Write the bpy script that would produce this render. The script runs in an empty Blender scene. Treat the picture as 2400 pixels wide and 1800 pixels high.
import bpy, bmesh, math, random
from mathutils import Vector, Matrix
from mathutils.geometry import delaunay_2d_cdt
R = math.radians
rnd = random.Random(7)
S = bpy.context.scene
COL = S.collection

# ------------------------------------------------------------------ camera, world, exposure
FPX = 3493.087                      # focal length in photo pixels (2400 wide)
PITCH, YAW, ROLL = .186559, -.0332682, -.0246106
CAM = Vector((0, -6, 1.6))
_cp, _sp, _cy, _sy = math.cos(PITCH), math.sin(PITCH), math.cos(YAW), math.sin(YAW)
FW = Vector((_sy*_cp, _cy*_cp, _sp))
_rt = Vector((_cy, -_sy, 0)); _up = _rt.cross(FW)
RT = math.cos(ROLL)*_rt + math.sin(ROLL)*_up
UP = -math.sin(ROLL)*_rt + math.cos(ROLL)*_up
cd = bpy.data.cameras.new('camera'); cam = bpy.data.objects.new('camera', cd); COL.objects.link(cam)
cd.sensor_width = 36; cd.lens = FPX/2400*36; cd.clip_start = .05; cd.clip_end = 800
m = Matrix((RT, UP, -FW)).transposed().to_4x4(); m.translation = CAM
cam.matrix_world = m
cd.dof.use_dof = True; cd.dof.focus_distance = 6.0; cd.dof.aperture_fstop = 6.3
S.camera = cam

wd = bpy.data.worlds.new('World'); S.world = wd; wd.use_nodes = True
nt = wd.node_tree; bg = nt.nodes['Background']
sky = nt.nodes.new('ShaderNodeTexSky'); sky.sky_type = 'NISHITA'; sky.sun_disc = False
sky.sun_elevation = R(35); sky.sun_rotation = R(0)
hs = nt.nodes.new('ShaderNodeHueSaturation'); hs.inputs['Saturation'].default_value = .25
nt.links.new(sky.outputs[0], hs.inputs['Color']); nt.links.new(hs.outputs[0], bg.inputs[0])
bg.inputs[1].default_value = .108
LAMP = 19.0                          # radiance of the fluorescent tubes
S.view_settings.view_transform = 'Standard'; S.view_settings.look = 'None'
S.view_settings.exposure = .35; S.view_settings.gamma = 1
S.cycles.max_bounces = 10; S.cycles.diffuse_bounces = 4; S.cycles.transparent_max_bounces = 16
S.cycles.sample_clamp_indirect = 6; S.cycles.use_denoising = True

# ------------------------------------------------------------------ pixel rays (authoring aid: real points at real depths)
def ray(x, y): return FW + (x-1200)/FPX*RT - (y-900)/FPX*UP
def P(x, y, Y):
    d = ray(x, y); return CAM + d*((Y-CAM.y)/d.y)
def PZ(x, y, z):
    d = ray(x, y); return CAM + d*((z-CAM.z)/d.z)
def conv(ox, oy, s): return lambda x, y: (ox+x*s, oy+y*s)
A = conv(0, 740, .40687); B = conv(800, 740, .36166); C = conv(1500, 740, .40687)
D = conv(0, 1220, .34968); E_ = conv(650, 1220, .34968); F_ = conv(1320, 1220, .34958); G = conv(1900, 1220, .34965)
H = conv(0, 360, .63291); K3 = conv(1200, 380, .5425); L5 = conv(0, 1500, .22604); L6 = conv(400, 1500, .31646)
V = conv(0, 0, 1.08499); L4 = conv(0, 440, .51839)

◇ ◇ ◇

Exercise
From the preceding material, extract every line exactly.

Output for this exercise
Write the bpy script that would produce this render. The script runs in an empty Blender scene. Treat the picture as 2400 pixels wide and 1800 pixels high.
import bpy, bmesh, math, random
from mathutils import Vector, Matrix
from mathutils.geometry import delaunay_2d_cdt
R = math.radians
rnd = random.Random(7)
S = bpy.context.scene
COL = S.collection

# ------------------------------------------------------------------ camera, world, exposure
FPX = 3493.087                      # focal length in photo pixels (2400 wide)
PITCH, YAW, ROLL = .186559, -.0332682, -.0246106
CAM = Vector((0, -6, 1.6))
_cp, _sp, _cy, _sy = math.cos(PITCH), math.sin(PITCH), math.cos(YAW), math.sin(YAW)
FW = Vector((_sy*_cp, _cy*_cp, _sp))
_rt = Vector((_cy, -_sy, 0)); _up = _rt.cross(FW)
RT = math.cos(ROLL)*_rt + math.sin(ROLL)*_up
UP = -math.sin(ROLL)*_rt + math.cos(ROLL)*_up
cd = bpy.data.cameras.new('camera'); cam = bpy.data.objects.new('camera', cd); COL.objects.link(cam)
cd.sensor_width = 36; cd.lens = FPX/2400*36; cd.clip_start = .05; cd.clip_end = 800
m = Matrix((RT, UP, -FW)).transposed().to_4x4(); m.translation = CAM
cam.matrix_world = m
cd.dof.use_dof = True; cd.dof.focus_distance = 6.0; cd.dof.aperture_fstop = 6.3
S.camera = cam

wd = bpy.data.worlds.new('World'); S.world = wd; wd.use_nodes = True
nt = wd.node_tree; bg = nt.nodes['Background']
sky = nt.nodes.new('ShaderNodeTexSky'); sky.sky_type = 'NISHITA'; sky.sun_disc = False
sky.sun_elevation = R(35); sky.sun_rotation = R(0)
hs = nt.nodes.new('ShaderNodeHueSaturation'); hs.inputs['Saturation'].default_value = .25
nt.links.new(sky.outputs[0], hs.inputs['Color']); nt.links.new(hs.outputs[0], bg.inputs[0])
bg.inputs[1].default_value = .108
LAMP = 19.0                          # radiance of the fluorescent tubes
S.view_settings.view_transform = 'Standard'; S.view_settings.look = 'None'
S.view_settings.exposure = .35; S.view_settings.gamma = 1
S.cycles.max_bounces = 10; S.cycles.diffuse_bounces = 4; S.cycles.transparent_max_bounces = 16
S.cycles.sample_clamp_indirect = 6; S.cycles.use_denoising = True

# ------------------------------------------------------------------ pixel rays (authoring aid: real points at real depths)
def ray(x, y): return FW + (x-1200)/FPX*RT - (y-900)/FPX*UP
def P(x, y, Y):
    d = ray(x, y); return CAM + d*((Y-CAM.y)/d.y)
def PZ(x, y, z):
    d = ray(x, y); return CAM + d*((z-CAM.z)/d.z)
def conv(ox, oy, s): return lambda x, y: (ox+x*s, oy+y*s)
A = conv(0, 740, .40687); B = conv(800, 740, .36166); C = conv(1500, 740, .40687)
D = conv(0, 1220, .34968); E_ = conv(650, 1220, .34968); F_ = conv(1320, 1220, .34958); G = conv(1900, 1220, .34965)
H = conv(0, 360, .63291); K3 = conv(1200, 380, .5425); L5 = conv(0, 1500, .22604); L6 = conv(400, 1500, .31646)
V = conv(0, 0, 1.08499); L4 = conv(0, 440, .51839)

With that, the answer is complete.